Brazil and Mexico are planning to increase the number of oil and gas jobs allocated to domestic companies. Like most protectionist schemes, the unintended consequences on employment, production and revenue outweigh the intended ones. In Brazil, with a massive new offshore oil discovery, President Luiz Inacio “Lula” da Silva is proposing to award some exploration and production rights to Petrobras, the state-owned but publicly-trading oil group, without options for foreign firms. A new state company Petrosal would also award over half of shallow-water contracts to local companies. In deeper waters beyond the capacity of local companies, foreign bids would be invited but those pledging to incorporate Brazilian staff or technical resources would be favored.
Mexico is on a similar protectionist trend. President Felipe Calderon signed off in December 2008 on plans to increase “local content” in the Mexican energy industry to 25%, partly by creating a support fund for Mexican companies.
Ironically, this protectionism in energy is the opposite of the open trade that Mexico and Brazil have adopted in regional trade agreements and international competition in other fast-developing sectors such as agriculture and aerospace. So why oil?
In fact, governments both rich and poor intervene considerably in oil and gas — including in the labor market — because the revenues can change the fate of the country. Oil allowed Angola to repay IMF debt and helped revitalize the UK economy under Margaret Thatcher. Indeed, blocking bids from foreign companies was a strategy of Norway, which actually postponed drilling to allow the country to build up other domestic oil service activities to run alongside the burgeoning industry.

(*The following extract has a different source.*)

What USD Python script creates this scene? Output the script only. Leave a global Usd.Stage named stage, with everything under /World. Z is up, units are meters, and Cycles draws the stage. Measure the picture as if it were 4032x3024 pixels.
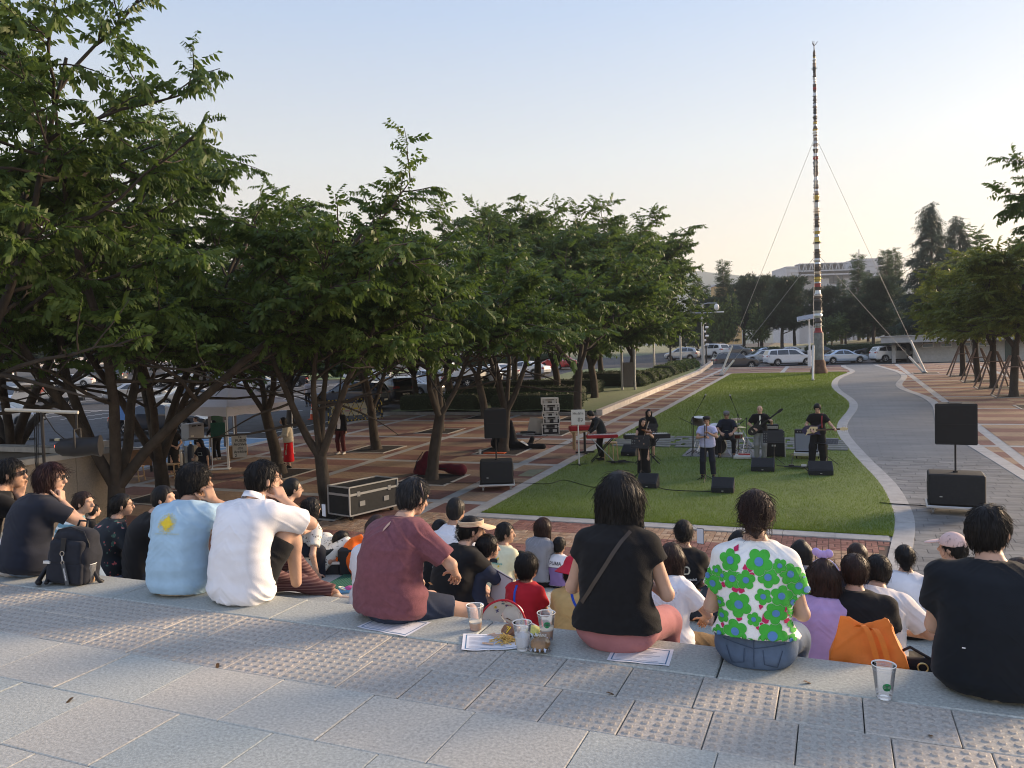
import math, random
import numpy as np, trimesh, usdkit, meshkit
from pxr import Usd, UsdGeom, UsdLux, UsdShade, Gf, Sdf, Vt
from shapely.geometry import Polygon, box as sbox
from shapely.ops import unary_union
stage = Usd.Stage.CreateInMemory()
UsdGeom.SetStageUpAxis(stage, 'Z')
UsdGeom.SetStageMetersPerUnit(stage, 1.0)
UsdGeom.Xform.Define(stage, '/World')
UsdGeom.Scope.Define(stage, '/World/Looks')
rng = np.random.default_rng(7)
V = lambda *a: np.array(a, float)
F_PX, PITCH, ROLL, YAW, EYE = 3029.0, math.radians(2.12), math.radians(1.7), math.radians(22.8), 3.4
CAM = V(0, 0, EYE)
_fw = V(-math.sin(YAW)*math.cos(PITCH), math.cos(YAW)*math.cos(PITCH), -math.sin(PITCH))
_r0 = V(math.cos(YAW), math.sin(YAW), 0); _u0 = np.cross(_r0, _fw)
_rt = _r0*math.cos(ROLL)-_u0*math.sin(ROLL); _up = _u0*math.cos(ROLL)+_r0*math.sin(ROLL)
cam = UsdGeom.Camera.Define(stage, '/World/camera')
cam.CreateHorizontalApertureAttr(36.0); cam.CreateVerticalApertureAttr(27.0)
cam.CreateFocalLengthAttr(36.0*F_PX/4032); cam.CreateClippingRangeAttr((0.05, 20000.0))
M4 = Gf.Matrix4d(*_rt, 0, *_up, 0, *(-_fw), 0, *CAM, 1)
UsdGeom.Xformable(cam).AddTransformOp().Set(M4)
cam.CreateExposureAttr(EXPOSURE := 1.93)
SUN_EL, SUN_AZ = math.radians(15.0), math.radians(44.0)      # azimuth from +y towards +x
SUN = V(math.sin(SUN_AZ)*math.cos(SUN_EL), math.cos(SUN_AZ)*math.cos(SUN_EL), math.sin(SUN_EL))
dome = UsdLux.DomeLight.Define(stage, '/World/sky')
dome.GetPrim().SetCustomDataByKey('kind', 'structure')
SKY_STRENGTH = 0.15
skym = usdkit.material(stage, '/World/Looks/sky', {
 's': ('sky_texture', {'sky_type': 'single_scattering', 'sun_disc': False, 'sun_elevation': SUN_EL, 'sun_rotation': SUN_AZ, 'altitude': 50.0, 'air_density': 1.0, 'aerosol_density': 1.2, 'ozone_density': 1.0}),
 'tc': ('texture_coordinate', {}),
 'x': ('separate_xyz', {}),
 'r': ('rgb_ramp', {'ramp': [(0.0, (.84, .52, .29)), (.04, (.86, .57, .34)), (.12, (.88, .70, .49)), (.24, (.79, .77, .72)), (.40, (.53, .64, .82)), (.58, (.40, .52, .80)), (1.0, (.40, .52, .81))]}),
 'm': ('mix_color', {'blend_type': 'mix', 'fac': 0.9}),
 'k': ('mix_color', {'blend_type': 'multiply', 'fac': 1.0, 'b': (1.64, 1.64, 1.64), 'use_clamp': False}),
 'b': ('background_shader', {'strength': SKY_STRENGTH})},
 [('tc.generated', 'x.vector'), ('x.z', 'r.fac'), ('r.color', 'k.a'), ('s.color', 'm.a'), ('k.result', 'm.b'), ('m.result', 'b.color')], surface='b.background')
UsdShade.MaterialBindingAPI.Apply(dome.GetPrim()).Bind(skym)
sun = UsdLux.DistantLight.Define(stage, '/World/sun')
sun.CreateIntensityAttr(0.6); sun.CreateAngleAttr(18.0); sun.CreateNormalizeAttr(True)
sun.CreateColorAttr(Gf.Vec3f(1.0, 0.74, 0.48))
_z = SUN/np.linalg.norm(SUN); _x = np.cross(V(0, 0, 1), _z); _x /= np.linalg.norm(_x); _y = np.cross(_z, _x)
UsdGeom.Xformable(sun).AddTransformOp().Set(Gf.Matrix4d(*_x, 0, *_y, 0, *_z, 0, 0, 0, 100, 1))
def ray(px, py): return _fw + _rt*((px-2016)/F_PX) - _up*((py-1512)/F_PX)
def zp(y): return .035*(y-21.7)                       # the plaza rises gently away from the steps
def G(px, py, f=lambda x, y: zp(y)):
 d = ray(px, py); t = 20.
 for _ in range(120): t = .5*t + .5*(f(*(CAM+d*t)[:2])-EYE)/d[2]
 return CAM + d*t
def Zp(px, py, z): d = ray(px, py); return CAM + d*((z-EYE)/d[2])
def Yp(px, py, y): d = ray(px, py); return CAM + d*(y/d[1])
def Dp(px, py, dep): return CAM + ray(px, py)*dep
DK = 4032/2212                                        # display -> photo pixels
_used = {}
def numbered(parent, name):
 n = _used.get((parent, name), 0); _used[(parent, name)] = n+1
 return f'{parent}/{name}' + (f'_{n:03d}' if n else '')
def tag(path, label=None, cat=None, group=None, kind=None):
 p = stage.GetPrimAtPath(path)
 for k, v in (('label', label), ('category', cat), ('group', group), ('kind', kind)):
  if v: p.SetCustomDataByKey(k, v)
 return path
def place(x, loc=(0, 0, 0), rz=0, sc=None, rot=None):
 x.AddTranslateOp().Set(Gf.Vec3d(*map(float, loc)))
 if rot is not None: x.AddRotateXYZOp().Set(Gf.Vec3f(*map(float, rot)))
 else: x.AddRotateZOp().Set(float(math.degrees(rz)))
 if sc is not None: x.AddScaleOp().Set(Gf.Vec3f(*(map(float, sc) if np.ndim(sc) else (float(sc),)*3)))
def thing(name, label, cat, loc=(0, 0, 0), rz=0, group=None, kind=None, sc=None, rot=None):
 path = numbered('/World', name); x = UsdGeom.Xform.Define(stage, path); place(x, loc, rz, sc, rot)
 return tag(path, label, cat, group, kind)
def part(parent, name, mesh, mat, smooth=35, label=None, kind=None):
 if not len(mesh.faces): return parent
 path = numbered(parent, name)
 usdkit.mesh(stage, path, mesh, mat, smooth=smooth)
 return tag(path, label, None, None, kind)
def solo(name, mesh, mat, label, cat, group=None, kind=None, smooth=35):
 return tag(part('/World', name, mesh, mat, smooth), label, cat, group, kind)
def struct(name, mesh, mat, smooth=False):
 return tag(part('/World', name, mesh, mat, smooth), kind='structure')
def dup(src, label, loc, rz=0, group=None, sc=None, rot=None, name=None, cat=None):
 base = src.rsplit('/', 1)[1]
 path = numbered('/World', name or base.rstrip('0123456789').rstrip('_')); x = UsdGeom.Xform.Define(stage, path)
 place(x, loc, rz, sc, rot)
 p = x.GetPrim(); p.GetReferences().AddInternalReference(src); p.SetInstanceable(True)
 return tag(path, label, cat, group)
_mats = {}
def pm(name, col, rough=.6, metal=0, spec=.4, var=0, vs=6, bump=0, bs=30, coat=0, trans=0, ior=1.45, alpha=1, world=False, emit=None, sheen=0, col2=None, stretch=(1, 1, 1), detail=4, rand=0, ripple=0):
 if name in _mats: return _mats[name]
 n = {'p': ('principled_bsdf', {'base_color': col, 'roughness': rough, 'metallic': metal, 'specular_ior_level': spec, 'coat_weight': coat, 'transmission_weight': trans, 'ior': ior, 'alpha': alpha, 'sheen_weight': sheen})}
 if emit: n['p'][1].update(emission_color=emit[0], emission_strength=emit[1])
 l = []
 if var or bump or col2 is not None:
  if world: n['g'] = ('geometry', {}); src = 'g.position'
  else: n['g'] = ('texture_coordinate', {}); src = 'g.object'
  n['mp'] = ('mapping', {'scale': stretch}); l.append((src, 'mp.vector'))
 if var or col2 is not None:
  n['no'] = ('noise_texture', {'scale': vs, 'detail': detail, 'roughness': .6})
  lo = col2 if col2 is not None else tuple(max(c*(1-var), 0) for c in col); hi = col if col2 is not None else tuple(c*(1+var) for c in col)
  n['r'] = ('rgb_ramp', {'ramp': [(.3, lo), (.7, hi)]})
  l += [('mp.vector', 'no.vector'), ('no.fac', 'r.fac'), ('r.color', 'p.base_color')]
  if rand:
   n['oi'] = ('geometry', {}); n['h'] = ('hsv', {}); n['mr'] = ('map_range', {'to_min': 1-rand, 'to_max': 1+rand})
   l = [q for q in l if q[1] != 'p.base_color'] + [('oi.random_per_island', 'mr.value'), ('mr.result', 'h.value'), ('r.color', 'h.color'), ('h.color', 'p.base_color')]
 if bump:
  n['bn'] = ('noise_texture', {'scale': bs, 'detail': 4, 'roughness': .6}); n['bu'] = ('bump', {'strength': 1.0, 'distance': bump})
  l += [('mp.vector', 'bn.vector'), ('bn.fac', 'bu.height'), ('bu.normal', 'p.normal')]
 _mats[name] = usdkit.material(stage, '/World/Looks/'+name, n, l, surface='p.BSDF')
 return _mats[name]
def cat(ms): return trimesh.util.concatenate([m if isinstance(m, trimesh.Trimesh) else trimesh.Trimesh(*m, process=False) for m in ms])
def bx(x0, x1, y0, y1, z0, z1):
 m = trimesh.creation.box([x1-x0, y1-y0, z1-z0]); m.apply_translation([(x0+x1)/2, (y0+y1)/2, (z0+z1)/2]); return m
def cbox(c, s, rz=0, rx=0, ry=0, bev=0):
 if bev:
  h = np.array(s, float)/2; v = []
  for sx in (-1, 1):
   for sy in (-1, 1):
    for sz in (-1, 1):
     for a in range(3):
      q = h.copy(); q -= bev; q[a] += bev; v.append(q*[sx, sy, sz])
  m = trimesh.convex.convex_hull(np.array(v))
 else: m = trimesh.creation.box(s)
 if rx: m.apply_transform(trimesh.transformations.rotation_matrix(rx, [1, 0, 0]))
 if ry: m.apply_transform(trimesh.transformations.rotation_matrix(ry, [0, 1, 0]))
 if rz: m.apply_transform(trimesh.transformations.rotation_matrix(rz, [0, 0, 1]))
 m.apply_translation(c); return m
def tube(pts, r, n=8, caps=True):
 p = np.asarray(pts, float); m = len(p); r = np.broadcast_to(np.asarray(r, float), (m,))
 t = np.gradient(p, axis=0) if m > 1 else p; t = t/(np.linalg.norm(t, axis=1, keepdims=True)+1e-12)
 a = np.cross(t[0], [0, 0, 1.] if abs(t[0, 2]) < .9 else [1., 0, 0]); A = np.zeros_like(p); A[0] = a/np.linalg.norm(a)
 for i in range(1, m):
  a = A[i-1]-t[i]*(A[i-1]@t[i]); A[i] = a/(np.linalg.norm(a)+1e-12)
 B = np.cross(t, A); th = np.arange(n)*2*np.pi/n
 v = (p[:, None]+r[:, None, None]*(np.cos(th)[None, :, None]*A[:, None]+np.sin(th)[None, :, None]*B[:, None])).reshape(-1, 3)
 i, j = np.meshgrid(np.arange(m-1), np.arange(n), indexing='ij'); k = (j+1) % n
 q = np.stack([i*n+j, i*n+k, (i+1)*n+k, (i+1)*n+j], -1).reshape(-1, 4); f = np.vstack([q[:, [0, 1, 2]], q[:, [0, 2, 3]]])
 if caps:
  v = np.vstack([v, p[0], p[-1]]); c0, c1 = len(v)-2, len(v)-1; jj = np.arange(n); kk = (jj+1) % n
  f = np.vstack([f, np.stack([np.full(n, c0), kk, jj], 1), np.stack([np.full(n, c1), (m-1)*n+jj, (m-1)*n+kk], 1)])
 return trimesh.Trimesh(v, f, process=False)
def rod(a, b, r, n=8, r2=None): return tube([a, b], [r, r if r2 is None else r2], n)
def lathe(prof, n=24, c=(0, 0, 0)):
 m = trimesh.creation.revolve(np.array(prof, float), sections=n); m.apply_translation(c); return m
def prism(poly, z0, z1):
 p = poly if isinstance(poly, Polygon) else Polygon(poly)
 ms = [trimesh.creation.extrude_polygon(g, z1-z0, engine='earcut') for g in getattr(p, 'geoms', [p]) if g.area > 1e-7]
 m = cat(ms); m.apply_translation([0, 0, z0]); return m
def sheet(poly, lift=0, zf=None, step=0):
 p = poly if not isinstance(poly, (list, tuple)) else Polygon(poly)
 ms = []
 for g in getattr(p, 'geoms', [p]):
  v, f = trimesh.creation.triangulate_polygon(g, engine='earcut'); v = np.c_[v, np.zeros(len(v))]; ms.append(trimesh.Trimesh(v, f, process=False))
 m = cat(ms); m.vertices[:, 2] = (zf or (lambda x, y: zp(y)))(m.vertices[:, 0], m.vertices[:, 1])+lift
 if m.face_normals[:, 2].mean() < 0: m.invert()
 return m
def slab(poly, h, lift=0):
 m = prism(poly, -h, 0); m.vertices[:, 2] += zp(m.vertices[:, 1])+lift; return m
def grid(xs, ys, f):
 X, Y = np.meshgrid(xs, ys, indexing='ij'); v = np.stack([X, Y, f(X, Y)], -1).reshape(-1, 3); a, b = len(xs), len(ys)
 i, j = np.meshgrid(np.arange(a-1), np.arange(b-1), indexing='ij'); q = np.stack([i*b+j, (i+1)*b+j, (i+1)*b+j+1, i*b+j+1], -1).reshape(-1, 4)
 return trimesh.Trimesh(v, np.vstack([q[:, [0, 1, 2]], q[:, [0, 2, 3]]]), process=False)
def rotm(ax, a): return trimesh.transformations.rotation_matrix(a, ax)[:3, :3]
def xf(m, loc=(0, 0, 0), rz=0, rx=0, ry=0, sc=None):
 m = m.copy()
 if sc is not None: m.apply_scale(sc)
 if rx: m.apply_transform(trimesh.transformations.rotation_matrix(rx, [1, 0, 0]))
 if ry: m.apply_transform(trimesh.transformations.rotation_matrix(ry, [0, 1, 0]))
 if rz: m.apply_transform(trimesh.transformations.rotation_matrix(rz, [0, 0, 1]))
 m.apply_translation(loc); return m
def ell(c, r, sub=2, rot=None):
 m = trimesh.creation.icosphere(sub); m.vertices *= np.asarray(r)
 if rot is not None: m.vertices = m.vertices@np.asarray(rot).T
 m.apply_translation(c); return m
def text(s, h, depth=.003, bold=True): return meshkit.text_mesh(s, h, depth, bold)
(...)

The logic driving such decisions runs thus: Countries without domestic oil and gas companies find the exploration and production process becomes an enclave economy, with foreign experts shipped in and out and the fiscal proceeds going straight to government by way of royalties instead of to local companies and employees. But there are pitfalls to protectionism.
Firstly, state-owned oil and gas companies have proven less efficient than private corporations. “On average, NOCs (national, state-owned, oil companies) extract resources at a far lower rate than IOCs (independent oil companies),” says Mark C. Thurber, Director of the Program on Energy and Sustainable Development at Stanford University.
This is because monopolies are not subject to competition and are prone to corruption: Gazprom, Russia's state-owned gas company, has debts totalling US$40 billion and has brought only one new Russian gas field on stream since the early 1990s.
State companies also pursue political strategies not relevant to — and sometimes at odds with — the business of drilling. Iran, for instance, has just pledged to fund a refinery in Uganda. This makes no commercial sense, since Iran is struggling to develop its own small refining capacity (it rationed gasoline in 2006) and landlocked Uganda has no comparative advantage in refining. However, Iran may be increasing such overseas oil deals to complicate potential sanctions against its nuclear program. The problem is that inefficiency doesn't simply mean getting consistently less oil, or getting it slower. It can mean sharper slumps in oil production than with more experienced and efficient firms. In countries where oil revenues generate a significant fraction of the economy, such slumps wreak havoc on government budgets, leading to extravagant overspending or intolerable austerity.
Greater state involvement in exploitation can therefore harm fiscal planning. Venezuela shows the dangers.
“Hugo Chavez has remade PdVSA (Venezuela's state-owned oil company) into a government puppet that spends liberally on social programs, but it consistently undershoots its production targets,” says Dr. Thurber. This means the terms of foreign contracts are frequently changed to balance the government books, deterring foreign investment, which further undermines oil production and thus government spending upon which the population increasingly depends. Similar policies mean Venezuela is now short of once-abundant coffee and sugar too.
Protecting labor markets is, on balance, problematic if not incoherent. Mexico's oil group Pemex is employing foreign firms to help improve its low oil recovery rates at the same time as the Mexican government tries to increase the domestic labor share: it is precisely because its domestic industry has been unproductive that Mexico needs to invite foreign companies in.
In Brazil, the offshore reserves in question are enormous and could deliver up to 1.3 million barrels per day. Maximizing the benefits of such a find would be best served by the competitive pressure of open bidding, yielding steadier tax revenue, from foreign firms as well as Petrobras.
In the current crisis governments everywhere are tempted to intervene in markets but what makes sense during the good times makes sense during the bad times too: the patriotic solution is to let the market do the work.